Under our method of applying Rule 16 the employes receive the higher rate for the entire day when engaged on higher rated work for more than four hours, while for four hours or less they receive the higher rate on the hourly basis with a minimum of one hour. The management could, under a literal interpretation of the rule, decline to pay the higher rate unless the full day is devoted to higher rated work. However, we have favored the employes by extending the provisions of the rule to include higher rated service where only portions of the day are involved and applied the principle of Rule 33 in making payments therefor. This is certainly fair and equitable and more than is contemplated by the rule.

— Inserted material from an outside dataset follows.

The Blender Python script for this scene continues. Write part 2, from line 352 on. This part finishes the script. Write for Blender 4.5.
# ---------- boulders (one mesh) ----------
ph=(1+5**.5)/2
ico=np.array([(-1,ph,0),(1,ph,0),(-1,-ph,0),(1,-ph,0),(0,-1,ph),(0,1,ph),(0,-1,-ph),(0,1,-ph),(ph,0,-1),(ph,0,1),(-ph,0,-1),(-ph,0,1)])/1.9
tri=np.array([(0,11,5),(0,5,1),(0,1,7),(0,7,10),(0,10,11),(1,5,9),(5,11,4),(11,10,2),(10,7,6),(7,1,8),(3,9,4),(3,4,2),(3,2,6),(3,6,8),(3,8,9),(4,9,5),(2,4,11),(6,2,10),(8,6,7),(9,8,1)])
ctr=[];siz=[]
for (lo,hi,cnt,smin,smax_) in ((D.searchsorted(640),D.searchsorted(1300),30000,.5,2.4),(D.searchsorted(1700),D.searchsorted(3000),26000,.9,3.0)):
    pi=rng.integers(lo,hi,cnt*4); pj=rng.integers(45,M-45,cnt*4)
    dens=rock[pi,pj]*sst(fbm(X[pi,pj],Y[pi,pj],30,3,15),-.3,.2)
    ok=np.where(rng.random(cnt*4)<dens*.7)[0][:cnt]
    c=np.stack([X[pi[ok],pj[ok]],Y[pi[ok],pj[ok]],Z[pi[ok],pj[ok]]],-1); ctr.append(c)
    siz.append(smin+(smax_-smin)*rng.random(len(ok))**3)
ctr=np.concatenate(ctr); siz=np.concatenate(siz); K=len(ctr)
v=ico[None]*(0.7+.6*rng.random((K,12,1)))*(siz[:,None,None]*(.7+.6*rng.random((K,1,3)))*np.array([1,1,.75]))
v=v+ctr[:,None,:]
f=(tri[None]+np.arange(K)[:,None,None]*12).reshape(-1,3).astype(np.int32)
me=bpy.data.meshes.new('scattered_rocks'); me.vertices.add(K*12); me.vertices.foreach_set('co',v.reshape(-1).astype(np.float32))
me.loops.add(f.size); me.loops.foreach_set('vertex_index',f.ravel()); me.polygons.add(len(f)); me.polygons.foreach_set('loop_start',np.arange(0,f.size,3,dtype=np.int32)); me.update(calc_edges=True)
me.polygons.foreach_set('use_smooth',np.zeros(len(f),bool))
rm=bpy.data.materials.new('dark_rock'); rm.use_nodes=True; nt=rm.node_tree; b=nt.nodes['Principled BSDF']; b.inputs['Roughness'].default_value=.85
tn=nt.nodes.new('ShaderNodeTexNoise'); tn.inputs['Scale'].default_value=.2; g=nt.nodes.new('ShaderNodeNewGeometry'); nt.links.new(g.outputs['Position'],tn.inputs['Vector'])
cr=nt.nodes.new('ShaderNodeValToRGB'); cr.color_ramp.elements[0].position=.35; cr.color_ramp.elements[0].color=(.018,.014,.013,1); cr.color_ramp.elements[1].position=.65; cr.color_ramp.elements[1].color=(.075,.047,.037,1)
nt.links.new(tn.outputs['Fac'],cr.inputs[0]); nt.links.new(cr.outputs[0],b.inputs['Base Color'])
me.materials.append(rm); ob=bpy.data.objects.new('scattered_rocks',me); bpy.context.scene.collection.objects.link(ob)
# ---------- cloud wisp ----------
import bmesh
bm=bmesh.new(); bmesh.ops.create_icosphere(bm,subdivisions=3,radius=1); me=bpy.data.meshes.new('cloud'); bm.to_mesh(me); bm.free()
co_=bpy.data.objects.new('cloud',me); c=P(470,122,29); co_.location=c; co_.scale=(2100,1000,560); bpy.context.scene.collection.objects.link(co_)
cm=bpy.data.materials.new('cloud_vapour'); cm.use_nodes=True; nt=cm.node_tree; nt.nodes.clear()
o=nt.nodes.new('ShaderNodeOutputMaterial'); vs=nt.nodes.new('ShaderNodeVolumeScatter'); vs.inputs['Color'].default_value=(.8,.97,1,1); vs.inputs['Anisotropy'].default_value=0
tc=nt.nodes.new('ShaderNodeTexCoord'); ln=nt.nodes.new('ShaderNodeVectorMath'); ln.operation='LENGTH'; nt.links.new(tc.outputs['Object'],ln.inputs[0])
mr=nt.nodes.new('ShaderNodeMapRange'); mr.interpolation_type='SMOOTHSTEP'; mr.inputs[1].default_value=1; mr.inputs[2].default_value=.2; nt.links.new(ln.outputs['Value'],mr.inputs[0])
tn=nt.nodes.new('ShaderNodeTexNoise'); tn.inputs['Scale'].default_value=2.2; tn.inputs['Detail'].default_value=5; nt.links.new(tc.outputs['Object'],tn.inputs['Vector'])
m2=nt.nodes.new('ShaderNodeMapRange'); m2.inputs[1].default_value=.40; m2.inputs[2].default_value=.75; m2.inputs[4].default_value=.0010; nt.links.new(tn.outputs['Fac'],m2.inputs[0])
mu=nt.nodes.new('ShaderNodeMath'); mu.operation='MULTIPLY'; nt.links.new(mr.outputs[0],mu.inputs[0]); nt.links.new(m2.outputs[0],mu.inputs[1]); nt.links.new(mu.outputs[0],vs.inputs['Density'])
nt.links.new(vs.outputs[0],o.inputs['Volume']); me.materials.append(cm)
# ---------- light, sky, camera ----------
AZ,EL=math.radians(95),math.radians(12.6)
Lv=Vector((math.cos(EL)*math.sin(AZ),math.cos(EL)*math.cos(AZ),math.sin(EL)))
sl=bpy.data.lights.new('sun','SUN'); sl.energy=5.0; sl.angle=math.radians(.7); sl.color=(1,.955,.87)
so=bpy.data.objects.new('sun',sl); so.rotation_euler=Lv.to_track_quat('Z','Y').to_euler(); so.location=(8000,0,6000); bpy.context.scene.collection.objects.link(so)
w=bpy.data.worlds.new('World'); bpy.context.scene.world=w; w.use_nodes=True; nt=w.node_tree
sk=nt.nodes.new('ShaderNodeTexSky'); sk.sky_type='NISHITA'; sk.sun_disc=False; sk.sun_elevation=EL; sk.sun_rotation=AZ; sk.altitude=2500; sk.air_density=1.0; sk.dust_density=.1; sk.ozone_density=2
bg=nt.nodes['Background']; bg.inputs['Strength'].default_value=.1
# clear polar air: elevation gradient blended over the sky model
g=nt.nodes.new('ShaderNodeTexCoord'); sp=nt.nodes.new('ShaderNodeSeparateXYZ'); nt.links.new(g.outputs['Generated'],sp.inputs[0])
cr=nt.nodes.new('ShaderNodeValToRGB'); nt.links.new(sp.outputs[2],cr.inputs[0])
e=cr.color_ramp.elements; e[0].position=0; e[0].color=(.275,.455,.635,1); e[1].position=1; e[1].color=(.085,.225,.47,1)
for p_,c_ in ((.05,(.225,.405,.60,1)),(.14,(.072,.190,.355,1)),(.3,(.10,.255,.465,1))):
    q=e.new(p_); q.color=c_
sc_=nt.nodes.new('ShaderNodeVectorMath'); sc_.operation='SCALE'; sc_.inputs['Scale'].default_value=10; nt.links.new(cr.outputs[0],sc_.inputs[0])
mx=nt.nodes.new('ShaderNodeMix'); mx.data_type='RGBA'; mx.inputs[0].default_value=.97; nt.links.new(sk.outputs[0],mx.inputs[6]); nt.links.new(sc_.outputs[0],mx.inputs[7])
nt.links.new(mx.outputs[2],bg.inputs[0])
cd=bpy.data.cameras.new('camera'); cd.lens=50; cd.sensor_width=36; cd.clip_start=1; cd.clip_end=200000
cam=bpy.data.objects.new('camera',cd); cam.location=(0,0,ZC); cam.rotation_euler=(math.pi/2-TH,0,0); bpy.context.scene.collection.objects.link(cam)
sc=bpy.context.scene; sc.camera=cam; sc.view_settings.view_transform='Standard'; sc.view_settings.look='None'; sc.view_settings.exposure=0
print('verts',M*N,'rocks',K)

FINDINGS.-The Second Division of the Adjustment Board, upon the whole record and all the evidence, finds that:
The carrier or carriers and the employe or employes involved in this dispute are respectively carrier and employe within the meaning of the Railway Labor Act, as approved June 21, 1934.
This Division of the Adjustment Board has jurisdiction over the dispute involved herein.
The parties to said dispute were given due notice of hearing thereon.It was disclosed at the hearing that two higher rated employes were regularly assigned at the Toledo Union Station, and that on October 8, 1934, these two employes were off duty, which necessitated the use of lower rated men to do the work ordinarily performed by the assigned higher rated class of employes. While there were only two vacancies, four men were used by the carrier in order to expedite the work. Rule No. 16, which bears the caption "Filling Vacancies", reads as follows
"When an employe is required to fill the place of another employe receiving a higher rate of pay, he shall receive the higher rate for the day or days he is so engaged; but if required to fill temporarily the place of another employe receiving a lower rate, hiss rate will not be changed. This does not apply to apprentices."
Car inspectors L. H. Birr, J. A. McAllister, A. E. Higgins, and H. L. Long are entitled to the higher rate for the entire day on the date shown.